- [DATA SEGMENT]:

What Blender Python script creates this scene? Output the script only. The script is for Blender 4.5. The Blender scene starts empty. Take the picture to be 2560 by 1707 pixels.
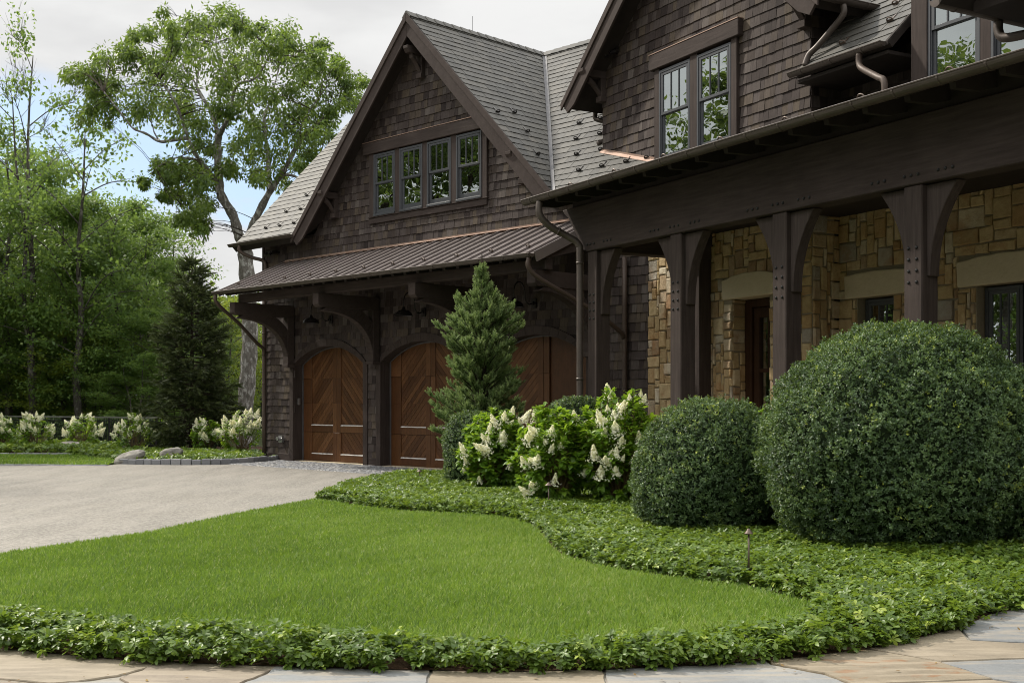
import bpy, math, random
import numpy as np
from mathutils import Vector, Matrix
R = math.radians
random.seed(7); rng = np.random.default_rng(11)

# ------------------------------------------------------------------ camera, sky, sun, exposure
scn = bpy.context.scene
cd = bpy.data.cameras.new("camera"); cam = bpy.data.objects.new("camera", cd)
scn.collection.objects.link(cam); scn.camera = cam
cam.location = (0, 0, 1.5); cam.rotation_euler = (R(90), 0, 0)
cd.sensor_width = 36; cd.lens = 2980 / 2560 * 36; cd.shift_y = (1005 - 853.5) / 2560
cd.clip_start = 0.1; cd.clip_end = 2000
scn.view_settings.view_transform = 'Standard'; scn.view_settings.look = 'None'
scn.view_settings.exposure = 0.6; scn.view_settings.gamma = 1
scn.cycles.filter_width = 1.0
SUN_EL = R(44); SUN_H = Vector((-0.845, 0.535)).normalized()
wd = bpy.data.worlds.new("World"); scn.world = wd; wd.use_nodes = True
wt = wd.node_tree; wt.nodes.clear()
def wn(t, **k):
    n = wt.nodes.new(t)
    for a, b in k.items(): setattr(n, a, b)
    return n
def wl(a, b): wt.links.new(a, b)
sky = wn('ShaderNodeTexSky', sky_type='NISHITA', sun_disc=False, sun_elevation=SUN_EL,
         sun_rotation=math.atan2(SUN_H.x, SUN_H.y), altitude=50, air_density=1.0, dust_density=1.5, ozone_density=1.2)
bg = wn('ShaderNodeBackground'); bg.inputs[1].default_value = 0.1
wo = wn('ShaderNodeOutputWorld'); wl(bg.outputs[0], wo.inputs[0])
tc = wn('ShaderNodeTexCoord'); sx = wn('ShaderNodeSeparateXYZ'); wl(tc.outputs['Generated'], sx.inputs[0])
def wmath(op, a, b=None, clamp=False):
    n = wn('ShaderNodeMath', operation=op, use_clamp=clamp)
    for i, v in enumerate((a, b)):
        if v is None: continue
        if isinstance(v, (int, float)): n.inputs[i].default_value = v
        else: wl(v, n.inputs[i])
    return n.outputs[0]
def wnoise(scale, detail=5, rough=.55, sz=3.0):
    m = wn('ShaderNodeMapping'); m.inputs['Scale'].default_value = (1, 1, sz); wl(tc.outputs['Generated'], m.inputs[0])
    n = wn('ShaderNodeTexNoise'); n.inputs['Scale'].default_value = scale; n.inputs['Detail'].default_value = detail
    n.inputs['Roughness'].default_value = rough; wl(m.outputs[0], n.inputs[0]); return n.outputs[0]
n1 = wnoise(5.0); n2 = wnoise(16.0, 6, .6); n3 = wnoise(2.2, 4, .5, 2.0)
# a gap of blue between two decks of cloud, in a band of low elevation on the left-hand side of the place
el = sx.outputs['Z']
az = wmath('ARCTAN2', sx.outputs['X'], sx.outputs['Y'])
elw = wmath('ADD', el, wmath('MULTIPLY', wmath('SUBTRACT', n1, .5), .12))
elw = wmath('ADD', elw, wmath('MULTIPLY', wmath('SUBTRACT', n2, .5), .03))
def smooth(v, a, b):
    n = wn('ShaderNodeMapRange', interpolation_type='SMOOTHSTEP'); wl(v, n.inputs[0])
    n.inputs[1].default_value = a; n.inputs[2].default_value = b; return n.outputs[0]
lo = smooth(elw, .128, .150); hi = smooth(elw, .262, .205)
azm = wmath('MULTIPLY', smooth(az, -.62, -.40), smooth(az, -.06, -.20))
gap = wmath('MULTIPLY', wmath('MULTIPLY', lo, hi), azm)
gap2 = wmath('MULTIPLY', smooth(n3, .60, .75), smooth(el, .45, .7))   # some more blue high overhead
gapall = wmath('MAXIMUM', gap, gap2, True)
ramp = wn('ShaderNodeMix', data_type='RGBA')
ramp.inputs[6].default_value = (5.05, 5.05, 5.05, 1); ramp.inputs[7].default_value = (5.9, 5.9, 5.85, 1)
wl(smooth(n1, .35, .65), ramp.inputs[0])
# the blue is the Nishita sky seen through thin veil
veil = wn('ShaderNodeMix', data_type='RGBA'); veil.inputs[0].default_value = .38
wl(sky.outputs[0], veil.inputs[6]); veil.inputs[7].default_value = (4.0, 5.5, 7.4, 1)
mx = wn('ShaderNodeMix', data_type='RGBA')
wl(gapall, mx.inputs[0]); wl(ramp.outputs[2], mx.inputs[6]); wl(veil.outputs[2], mx.inputs[7])
br = smooth(el, .30, .62)                                                   # the cloud deck grows brighter overhead
brm = wn('ShaderNodeMix', data_type='RGBA'); wl(br, brm.inputs[0]); brm.inputs[6].default_value = (1, 1, 1, 1); brm.inputs[7].default_value = (2.4, 2.38, 2.34, 1)
fin_ = wn('ShaderNodeMix', data_type='RGBA', blend_type='MULTIPLY'); fin_.inputs[0].default_value = 1; wl(mx.outputs[2], fin_.inputs[6]); wl(brm.outputs[2], fin_.inputs[7])
wl(fin_.outputs[2], bg.inputs[0])
sd = bpy.data.lights.new("sun", 'SUN'); sd.energy = 2.9; sd.angle = R(3.0); sd.color = (1.0, .93, .82)
so = bpy.data.objects.new("sun", sd); scn.collection.objects.link(so)
sv = Vector((SUN_H.x * math.cos(SUN_EL), SUN_H.y * math.cos(SUN_EL), math.sin(SUN_EL)))
so.rotation_euler = sv.to_track_quat('Z', 'Y').to_euler(); so.location = (-40, 30, 40)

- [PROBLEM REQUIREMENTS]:
Begin at the top of the material above and output each line exactly, stopping after the line that holds "random.seed(7); rng = np.random.default_rng(11)". Leave out pictures.

- [THE RESULT]:
What Blender Python script creates this scene? Output the script only. The script is for Blender 4.5. The Blender scene starts empty. Take the picture to be 2560 by 1707 pixels.
import bpy, math, random
import numpy as np
from mathutils import Vector, Matrix
R = math.radians
random.seed(7); rng = np.random.default_rng(11)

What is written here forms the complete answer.